» **Instructions to follow**
Only the lines from the start of the data below through the line that contains "def R(d): return math.radians(d)" are to be copied, exactly and without pictures.

___

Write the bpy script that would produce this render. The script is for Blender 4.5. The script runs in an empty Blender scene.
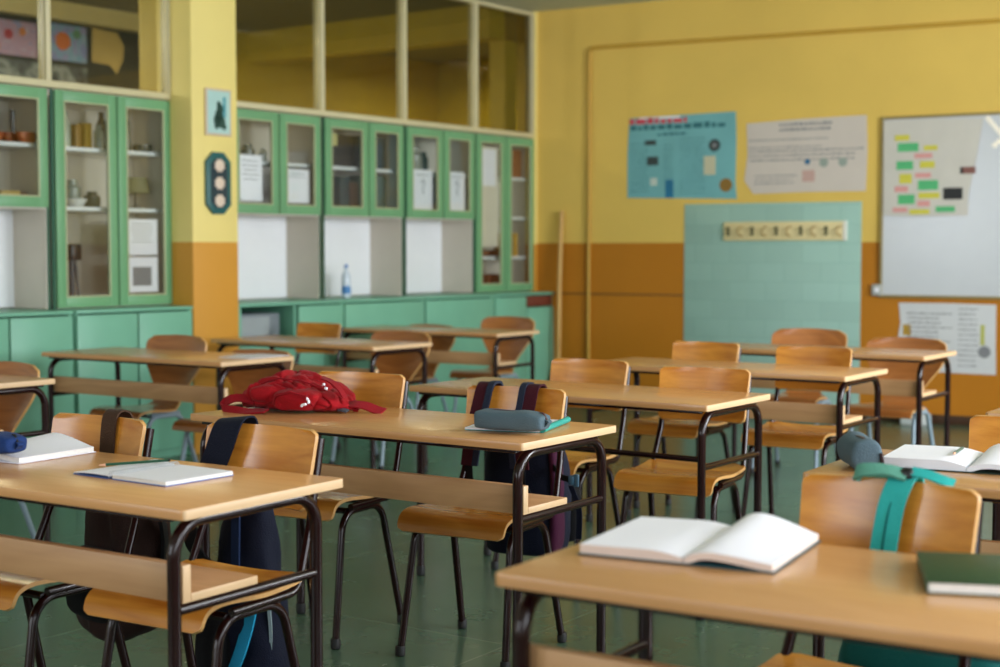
import bpy, bmesh, math, random
from mathutils import Vector, Matrix, noise
C = bpy.context.scene.collection
rnd = random.Random(7)
PI = math.pi
def R(d): return math.radians(d)

# ------------------------------------------------------------------ materials
def lin(c):
    return tuple((x/255/12.92 if x/255 <= .04045 else ((x/255+.055)/1.055)**2.4) for x in c) + (1,)
def base_mat(name):
    m = bpy.data.materials.new(name); m.use_nodes = True
    nt = m.node_tree; b = nt.nodes['Principled BSDF']
    return m, nt, b
def mat(name, col, rough=.5, spec=.5, metal=0, var=.06, scale=6, bump=0, bscale=40, emit=0, sheen=0):
    m, nt, b = base_mat(name); N = nt.nodes; L = nt.links
    tc = N.new('ShaderNodeTexCoord')
    nz = N.new('ShaderNodeTexNoise'); nz.inputs['Scale'].default_value = scale; nz.inputs['Detail'].default_value = 4
    L.new(tc.outputs['Object'], nz.inputs['Vector'])
    mx = N.new('ShaderNodeMix'); mx.data_type = 'RGBA'
    c = lin(col)
    mx.inputs['A'].default_value = tuple(min(1, x*(1-var*1.6)) for x in c[:3])+(1,)
    mx.inputs['B'].default_value = tuple(min(1, x*(1+var*1.6)) for x in c[:3])+(1,)
    L.new(nz.outputs['Fac'], mx.inputs['Factor']); L.new(mx.outputs['Result'], b.inputs['Base Color'])
    b.inputs['Roughness'].default_value = rough; b.inputs['Specular IOR Level'].default_value = spec
    b.inputs['Metallic'].default_value = metal
    if sheen: b.inputs['Sheen Weight'].default_value = sheen
    if emit:
        L.new(mx.outputs['Result'], b.inputs['Emission Color']); b.inputs['Emission Strength'].default_value = emit
    if bump:
        n2 = N.new('ShaderNodeTexNoise'); n2.inputs['Scale'].default_value = bscale; n2.inputs['Detail'].default_value = 3
        L.new(tc.outputs['Object'], n2.inputs['Vector'])
        bp = N.new('ShaderNodeBump'); bp.inputs['Strength'].default_value = bump; bp.inputs['Distance'].default_value = .004
        L.new(n2.outputs['Fac'], bp.inputs['Height']); L.new(bp.outputs['Normal'], b.inputs['Normal'])
    return m
def wood(name, c1, c2, rough=.35, axis='x', scale=1.0, arch=.5, coat=0, spec=.5):
    """veneer: fine streaks along an axis plus broad cathedral bands, varied per object"""
    m, nt, b = base_mat(name); N = nt.nodes; L = nt.links
    tc = N.new('ShaderNodeTexCoord'); oi = N.new('ShaderNodeObjectInfo')
    off = N.new('ShaderNodeVectorMath'); off.operation = 'SCALE'
    cmb = N.new('ShaderNodeCombineXYZ'); cmb.inputs[0].default_value = 3.1; cmb.inputs[1].default_value = 5.7; cmb.inputs[2].default_value = 2.3
    L.new(cmb.outputs[0], off.inputs[0]); L.new(oi.outputs['Random'], off.inputs['Scale'])
    ad = N.new('ShaderNodeVectorMath'); ad.operation = 'ADD'
    L.new(tc.outputs['Object'], ad.inputs[0]); L.new(off.outputs[0], ad.inputs[1])
    mp = N.new('ShaderNodeMapping')
    s = {'x': (1.2, 26, 26), 'y': (26, 1.2, 26), 'z': (26, 26, 1.2)}[axis]
    mp.inputs['Scale'].default_value = tuple(v*scale for v in s); L.new(ad.outputs[0], mp.inputs['Vector'])
    n1 = N.new('ShaderNodeTexNoise'); n1.inputs['Scale'].default_value = 2.2; n1.inputs['Detail'].default_value = 6; n1.inputs['Roughness'].default_value = .6
    L.new(mp.outputs[0], n1.inputs['Vector'])
    mp2 = N.new('ShaderNodeMapping')
    s2 = {'x': (1.3, 7, 7), 'y': (7, 1.3, 7), 'z': (7, 7, 1.3)}[axis]
    mp2.inputs['Scale'].default_value = s2; L.new(ad.outputs[0], mp2.inputs['Vector'])
    n2 = N.new('ShaderNodeTexNoise'); n2.inputs['Scale'].default_value = 1.1; n2.inputs['Detail'].default_value = 1; n2.inputs['Distortion'].default_value = .6
    L.new(mp2.outputs[0], n2.inputs['Vector'])
    mu = N.new('ShaderNodeMath'); mu.operation = 'MULTIPLY'; mu.inputs[1].default_value = 9; L.new(n2.outputs['Fac'], mu.inputs[0])
    fr = N.new('ShaderNodeMath'); fr.operation = 'PINGPONG'; fr.inputs[1].default_value = 1; L.new(mu.outputs[0], fr.inputs[0])
    mixf = N.new('ShaderNodeMix'); mixf.inputs['Factor'].default_value = arch*.5
    L.new(n1.outputs['Fac'], mixf.inputs['A']); L.new(fr.outputs[0], mixf.inputs['B'])
    rp = N.new('ShaderNodeValToRGB'); rp.color_ramp.elements[0].position = .25; rp.color_ramp.elements[1].position = .75
    rp.color_ramp.elements[0].color = lin(c1); rp.color_ramp.elements[1].color = lin(c2)
    L.new(mixf.outputs['Result'], rp.inputs['Fac'])
    hs = N.new('ShaderNodeHueSaturation')
    mr = N.new('ShaderNodeMapRange'); mr.inputs['To Min'].default_value = .88; mr.inputs['To Max'].default_value = 1.1
    L.new(oi.outputs['Random'], mr.inputs['Value']); L.new(mr.outputs[0], hs.inputs['Value']); L.new(rp.outputs['Color'], hs.inputs['Color'])
    L.new(hs.outputs['Color'], b.inputs['Base Color'])
    b.inputs['Roughness'].default_value = rough; b.inputs['Specular IOR Level'].default_value = spec
    b.inputs['Coat Weight'].default_value = coat; b.inputs['Coat Roughness'].default_value = .18
    return m
def glass_mat(name, tint, gloss=.12):
    m = bpy.data.materials.new(name); m.use_nodes = True; nt = m.node_tree; N = nt.nodes; L = nt.links
    N.remove(N['Principled BSDF']); out = N['Material Output']
    tr = N.new('ShaderNodeBsdfTransparent'); tr.inputs[0].default_value = lin(tint)
    gl = N.new('ShaderNodeBsdfGlossy'); gl.inputs['Roughness'].default_value = .03
    lw = N.new('ShaderNodeLayerWeight'); lw.inputs['Blend'].default_value = .5
    pw = N.new('ShaderNodeMath'); pw.operation = 'POWER'; pw.inputs[1].default_value = 5; L.new(lw.outputs['Facing'], pw.inputs[0])
    fr = N.new('ShaderNodeMath'); fr.operation = 'MULTIPLY_ADD'; fr.inputs[1].default_value = .9; fr.inputs[2].default_value = .045; L.new(pw.outputs[0], fr.inputs[0])
    mx = N.new('ShaderNodeMixShader'); L.new(fr.outputs[0], mx.inputs[0]); L.new(tr.outputs[0], mx.inputs[1]); L.new(gl.outputs[0], mx.inputs[2])
    L.new(mx.outputs[0], out.inputs['Surface']); return m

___

» **Result**
Write the bpy script that would produce this render. The script is for Blender 4.5. The script runs in an empty Blender scene.
import bpy, bmesh, math, random
from mathutils import Vector, Matrix, noise
C = bpy.context.scene.collection
rnd = random.Random(7)
PI = math.pi
def R(d): return math.radians(d)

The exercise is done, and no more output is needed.